◆ WHAT YOU SHOULD DO
Retype the material word for word.

◆ RECORDED INFORMATION
**********

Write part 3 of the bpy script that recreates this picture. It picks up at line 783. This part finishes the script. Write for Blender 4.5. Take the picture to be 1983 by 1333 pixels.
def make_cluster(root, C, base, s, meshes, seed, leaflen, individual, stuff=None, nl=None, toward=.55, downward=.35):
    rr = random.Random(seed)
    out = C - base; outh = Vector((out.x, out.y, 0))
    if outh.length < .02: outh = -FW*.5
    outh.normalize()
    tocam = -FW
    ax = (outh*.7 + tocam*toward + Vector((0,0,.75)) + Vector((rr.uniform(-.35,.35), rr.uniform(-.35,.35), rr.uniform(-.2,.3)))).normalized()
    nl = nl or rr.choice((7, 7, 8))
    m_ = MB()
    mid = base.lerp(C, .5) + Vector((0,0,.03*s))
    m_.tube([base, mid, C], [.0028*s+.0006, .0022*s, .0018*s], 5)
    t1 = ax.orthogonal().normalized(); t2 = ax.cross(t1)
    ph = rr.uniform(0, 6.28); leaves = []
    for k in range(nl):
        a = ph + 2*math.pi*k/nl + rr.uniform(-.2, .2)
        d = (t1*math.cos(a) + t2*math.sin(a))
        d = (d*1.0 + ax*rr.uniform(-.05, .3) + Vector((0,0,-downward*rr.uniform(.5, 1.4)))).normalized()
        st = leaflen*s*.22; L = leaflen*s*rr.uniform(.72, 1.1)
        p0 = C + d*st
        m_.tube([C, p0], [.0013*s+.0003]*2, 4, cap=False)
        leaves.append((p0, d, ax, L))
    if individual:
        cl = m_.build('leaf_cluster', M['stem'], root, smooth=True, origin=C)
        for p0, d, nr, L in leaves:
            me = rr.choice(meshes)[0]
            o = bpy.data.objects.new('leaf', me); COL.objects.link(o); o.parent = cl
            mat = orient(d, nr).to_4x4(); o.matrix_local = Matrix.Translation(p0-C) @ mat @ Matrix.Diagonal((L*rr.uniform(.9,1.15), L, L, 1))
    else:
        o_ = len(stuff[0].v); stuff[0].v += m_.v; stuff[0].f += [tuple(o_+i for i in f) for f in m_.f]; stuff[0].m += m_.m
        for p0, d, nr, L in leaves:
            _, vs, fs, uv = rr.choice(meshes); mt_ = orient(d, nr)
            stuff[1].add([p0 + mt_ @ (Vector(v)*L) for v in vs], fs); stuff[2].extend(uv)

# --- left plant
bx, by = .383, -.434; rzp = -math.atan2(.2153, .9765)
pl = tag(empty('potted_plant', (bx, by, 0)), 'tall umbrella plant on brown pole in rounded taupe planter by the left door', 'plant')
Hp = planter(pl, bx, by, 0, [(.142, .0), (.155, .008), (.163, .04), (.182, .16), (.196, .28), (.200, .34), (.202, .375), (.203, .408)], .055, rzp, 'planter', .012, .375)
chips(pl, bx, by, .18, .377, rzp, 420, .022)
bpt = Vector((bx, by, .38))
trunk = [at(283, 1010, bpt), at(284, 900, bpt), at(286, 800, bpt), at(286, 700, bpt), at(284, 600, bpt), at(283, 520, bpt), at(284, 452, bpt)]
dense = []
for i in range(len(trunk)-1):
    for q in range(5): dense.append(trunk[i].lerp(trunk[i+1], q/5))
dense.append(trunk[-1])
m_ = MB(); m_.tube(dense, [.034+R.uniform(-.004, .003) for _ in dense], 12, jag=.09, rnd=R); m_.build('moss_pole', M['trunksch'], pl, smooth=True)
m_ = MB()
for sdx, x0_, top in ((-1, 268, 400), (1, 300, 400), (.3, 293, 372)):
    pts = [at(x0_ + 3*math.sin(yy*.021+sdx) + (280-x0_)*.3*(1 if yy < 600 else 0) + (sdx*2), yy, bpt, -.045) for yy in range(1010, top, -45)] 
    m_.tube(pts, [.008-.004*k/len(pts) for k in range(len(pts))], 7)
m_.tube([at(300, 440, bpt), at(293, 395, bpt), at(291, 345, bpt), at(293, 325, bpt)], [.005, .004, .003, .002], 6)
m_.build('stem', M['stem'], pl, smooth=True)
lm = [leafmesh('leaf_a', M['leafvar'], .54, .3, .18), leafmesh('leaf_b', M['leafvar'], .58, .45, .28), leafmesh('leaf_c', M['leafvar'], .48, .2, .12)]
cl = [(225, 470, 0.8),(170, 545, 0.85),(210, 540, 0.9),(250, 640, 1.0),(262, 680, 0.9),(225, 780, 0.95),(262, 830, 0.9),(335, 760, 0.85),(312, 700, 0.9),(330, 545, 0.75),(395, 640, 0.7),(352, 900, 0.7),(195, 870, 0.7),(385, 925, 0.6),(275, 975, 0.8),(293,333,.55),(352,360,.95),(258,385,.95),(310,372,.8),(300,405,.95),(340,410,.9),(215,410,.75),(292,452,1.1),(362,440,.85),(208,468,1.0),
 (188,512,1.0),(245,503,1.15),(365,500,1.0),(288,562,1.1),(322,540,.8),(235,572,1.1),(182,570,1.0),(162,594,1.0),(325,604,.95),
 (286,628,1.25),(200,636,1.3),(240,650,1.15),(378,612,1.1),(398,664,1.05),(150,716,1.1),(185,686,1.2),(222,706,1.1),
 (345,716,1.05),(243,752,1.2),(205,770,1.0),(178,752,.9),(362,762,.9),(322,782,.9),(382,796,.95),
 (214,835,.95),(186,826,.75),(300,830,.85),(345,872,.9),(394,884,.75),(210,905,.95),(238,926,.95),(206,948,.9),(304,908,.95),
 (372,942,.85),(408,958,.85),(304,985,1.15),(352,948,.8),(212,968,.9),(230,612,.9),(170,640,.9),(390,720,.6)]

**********

◆ THE REPLY
Write part 3 of the bpy script that recreates this picture. It picks up at line 783. This part finishes the script. Write for Blender 4.5. Take the picture to be 1983 by 1333 pixels.
def make_cluster(root, C, base, s, meshes, seed, leaflen, individual, stuff=None, nl=None, toward=.55, downward=.35):
    rr = random.Random(seed)
    out = C - base; outh = Vector((out.x, out.y, 0))
    if outh.length < .02: outh = -FW*.5
    outh.normalize()
    tocam = -FW
    ax = (outh*.7 + tocam*toward + Vector((0,0,.75)) + Vector((rr.uniform(-.35,.35), rr.uniform(-.35,.35), rr.uniform(-.2,.3)))).normalized()
    nl = nl or rr.choice((7, 7, 8))
    m_ = MB()
    mid = base.lerp(C, .5) + Vector((0,0,.03*s))
    m_.tube([base, mid, C], [.0028*s+.0006, .0022*s, .0018*s], 5)
    t1 = ax.orthogonal().normalized(); t2 = ax.cross(t1)
    ph = rr.uniform(0, 6.28); leaves = []
    for k in range(nl):
        a = ph + 2*math.pi*k/nl + rr.uniform(-.2, .2)
        d = (t1*math.cos(a) + t2*math.sin(a))
        d = (d*1.0 + ax*rr.uniform(-.05, .3) + Vector((0,0,-downward*rr.uniform(.5, 1.4)))).normalized()
        st = leaflen*s*.22; L = leaflen*s*rr.uniform(.72, 1.1)
        p0 = C + d*st
        m_.tube([C, p0], [.0013*s+.0003]*2, 4, cap=False)
        leaves.append((p0, d, ax, L))
    if individual:
        cl = m_.build('leaf_cluster', M['stem'], root, smooth=True, origin=C)
        for p0, d, nr, L in leaves:
            me = rr.choice(meshes)[0]
            o = bpy.data.objects.new('leaf', me); COL.objects.link(o); o.parent = cl
            mat = orient(d, nr).to_4x4(); o.matrix_local = Matrix.Translation(p0-C) @ mat @ Matrix.Diagonal((L*rr.uniform(.9,1.15), L, L, 1))
    else:
        o_ = len(stuff[0].v); stuff[0].v += m_.v; stuff[0].f += [tuple(o_+i for i in f) for f in m_.f]; stuff[0].m += m_.m
        for p0, d, nr, L in leaves:
            _, vs, fs, uv = rr.choice(meshes); mt_ = orient(d, nr)
            stuff[1].add([p0 + mt_ @ (Vector(v)*L) for v in vs], fs); stuff[2].extend(uv)

# --- left plant
bx, by = .383, -.434; rzp = -math.atan2(.2153, .9765)
pl = tag(empty('potted_plant', (bx, by, 0)), 'tall umbrella plant on brown pole in rounded taupe planter by the left door', 'plant')
Hp = planter(pl, bx, by, 0, [(.142, .0), (.155, .008), (.163, .04), (.182, .16), (.196, .28), (.200, .34), (.202, .375), (.203, .408)], .055, rzp, 'planter', .012, .375)
chips(pl, bx, by, .18, .377, rzp, 420, .022)
bpt = Vector((bx, by, .38))
trunk = [at(283, 1010, bpt), at(284, 900, bpt), at(286, 800, bpt), at(286, 700, bpt), at(284, 600, bpt), at(283, 520, bpt), at(284, 452, bpt)]
dense = []
for i in range(len(trunk)-1):
    for q in range(5): dense.append(trunk[i].lerp(trunk[i+1], q/5))
dense.append(trunk[-1])
m_ = MB(); m_.tube(dense, [.034+R.uniform(-.004, .003) for _ in dense], 12, jag=.09, rnd=R); m_.build('moss_pole', M['trunksch'], pl, smooth=True)
m_ = MB()
for sdx, x0_, top in ((-1, 268, 400), (1, 300, 400), (.3, 293, 372)):
    pts = [at(x0_ + 3*math.sin(yy*.021+sdx) + (280-x0_)*.3*(1 if yy < 600 else 0) + (sdx*2), yy, bpt, -.045) for yy in range(1010, top, -45)] 
    m_.tube(pts, [.008-.004*k/len(pts) for k in range(len(pts))], 7)
m_.tube([at(300, 440, bpt), at(293, 395, bpt), at(291, 345, bpt), at(293, 325, bpt)], [.005, .004, .003, .002], 6)
m_.build('stem', M['stem'], pl, smooth=True)
lm = [leafmesh('leaf_a', M['leafvar'], .54, .3, .18), leafmesh('leaf_b', M['leafvar'], .58, .45, .28), leafmesh('leaf_c', M['leafvar'], .48, .2, .12)]
cl = [(225, 470, 0.8),(170, 545, 0.85),(210, 540, 0.9),(250, 640, 1.0),(262, 680, 0.9),(225, 780, 0.95),(262, 830, 0.9),(335, 760, 0.85),(312, 700, 0.9),(330, 545, 0.75),(395, 640, 0.7),(352, 900, 0.7),(195, 870, 0.7),(385, 925, 0.6),(275, 975, 0.8),(293,333,.55),(352,360,.95),(258,385,.95),(310,372,.8),(300,405,.95),(340,410,.9),(215,410,.75),(292,452,1.1),(362,440,.85),(208,468,1.0),
 (188,512,1.0),(245,503,1.15),(365,500,1.0),(288,562,1.1),(322,540,.8),(235,572,1.1),(182,570,1.0),(162,594,1.0),(325,604,.95),
 (286,628,1.25),(200,636,1.3),(240,650,1.15),(378,612,1.1),(398,664,1.05),(150,716,1.1),(185,686,1.2),(222,706,1.1),
 (345,716,1.05),(243,752,1.2),(205,770,1.0),(178,752,.9),(362,762,.9),(322,782,.9),(382,796,.95),
 (214,835,.95),(186,826,.75),(300,830,.85),(345,872,.9),(394,884,.75),(210,905,.95),(238,926,.95),(206,948,.9),(304,908,.95),
 (372,942,.85),(408,958,.85),(304,985,1.15),(352,948,.8),(212,968,.9),(230,612,.9),(170,640,.9),(390,720,.6)]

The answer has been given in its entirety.